Damage in the Law of Negligence

Professor Donal Nolan
Professor Donal Nolan
  • Evening Lecture

Presented by Professor Donal Nolan

Although the requirement of damage is often described as the ‘gist’ of the tort of negligence, it has generally been under-emphasised by common lawyers. The purpose of this lecture was to shine a little light on this dark corner of the law of negligence, and to demonstrate that when we turn our gaze onto this element of the cause of action a multitude of important and often difficult questions are revealed. In the first part of the lecture some general observations will be made about the damage concept. And in the second part of the lecture the focus shifted to some topical issues concerning the damage requirement that have been the subject of recent litigation in apex courts across the common law world.

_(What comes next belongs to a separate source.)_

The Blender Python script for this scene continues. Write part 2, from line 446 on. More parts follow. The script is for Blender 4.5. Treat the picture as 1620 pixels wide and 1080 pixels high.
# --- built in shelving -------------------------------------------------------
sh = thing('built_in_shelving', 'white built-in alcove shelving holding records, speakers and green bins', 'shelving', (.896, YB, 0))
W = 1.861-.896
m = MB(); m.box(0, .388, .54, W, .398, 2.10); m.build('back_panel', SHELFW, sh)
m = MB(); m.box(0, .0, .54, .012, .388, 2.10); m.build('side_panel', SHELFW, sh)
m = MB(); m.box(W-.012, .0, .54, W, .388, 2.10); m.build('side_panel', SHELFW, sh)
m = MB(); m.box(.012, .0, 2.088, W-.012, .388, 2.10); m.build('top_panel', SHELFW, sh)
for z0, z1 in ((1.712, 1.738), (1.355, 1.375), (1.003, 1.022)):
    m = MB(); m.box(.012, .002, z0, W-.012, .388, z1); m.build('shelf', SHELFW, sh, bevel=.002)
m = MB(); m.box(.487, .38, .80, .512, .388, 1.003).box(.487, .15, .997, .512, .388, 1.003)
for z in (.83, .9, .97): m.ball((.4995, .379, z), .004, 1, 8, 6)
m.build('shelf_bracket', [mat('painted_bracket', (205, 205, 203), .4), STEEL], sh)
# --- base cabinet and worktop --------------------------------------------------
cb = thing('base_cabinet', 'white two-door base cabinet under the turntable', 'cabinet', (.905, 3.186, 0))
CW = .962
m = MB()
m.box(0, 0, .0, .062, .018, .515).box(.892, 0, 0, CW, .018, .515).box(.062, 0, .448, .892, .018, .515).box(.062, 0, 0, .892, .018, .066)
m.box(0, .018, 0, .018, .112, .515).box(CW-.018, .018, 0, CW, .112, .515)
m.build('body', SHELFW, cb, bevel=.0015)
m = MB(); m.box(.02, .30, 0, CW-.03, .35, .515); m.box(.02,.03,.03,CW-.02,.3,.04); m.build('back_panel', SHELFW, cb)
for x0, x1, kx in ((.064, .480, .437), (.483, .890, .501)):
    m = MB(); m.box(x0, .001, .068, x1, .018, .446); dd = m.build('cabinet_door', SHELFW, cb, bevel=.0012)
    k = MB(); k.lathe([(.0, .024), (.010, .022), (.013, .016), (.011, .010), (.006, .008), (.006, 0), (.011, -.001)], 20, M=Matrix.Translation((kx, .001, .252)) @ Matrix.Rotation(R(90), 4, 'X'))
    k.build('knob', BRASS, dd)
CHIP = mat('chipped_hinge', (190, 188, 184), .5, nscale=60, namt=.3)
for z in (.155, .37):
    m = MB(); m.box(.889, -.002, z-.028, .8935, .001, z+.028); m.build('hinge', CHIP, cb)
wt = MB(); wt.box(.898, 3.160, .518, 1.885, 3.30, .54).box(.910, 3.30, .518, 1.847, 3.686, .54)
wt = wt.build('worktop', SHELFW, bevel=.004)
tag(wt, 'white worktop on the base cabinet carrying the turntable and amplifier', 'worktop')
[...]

Donal Nolan is Professor of Private Law in the University of Oxford and Francis Reynolds and Clarendon Fellow and Tutor in Law at Worcester College, Oxford. He was educated at Brasenose College, Oxford, and previously worked at King’s College London. He has held Visiting Professorships in the Universities of Florida and Trento, and is a Senior Fellow of the University of Melbourne, a member of the International Advisory Panel for the American Law Institute’s Restatement of the Law Fourth, Property, and an articles editor of the Modern Law Review. Donal’s research interests lie in tort and contract, and he has published on a wide range of topics within those fields, although his primary current focus is on the law of negligence, the law of private nuisance, and the interplay between tort and public law.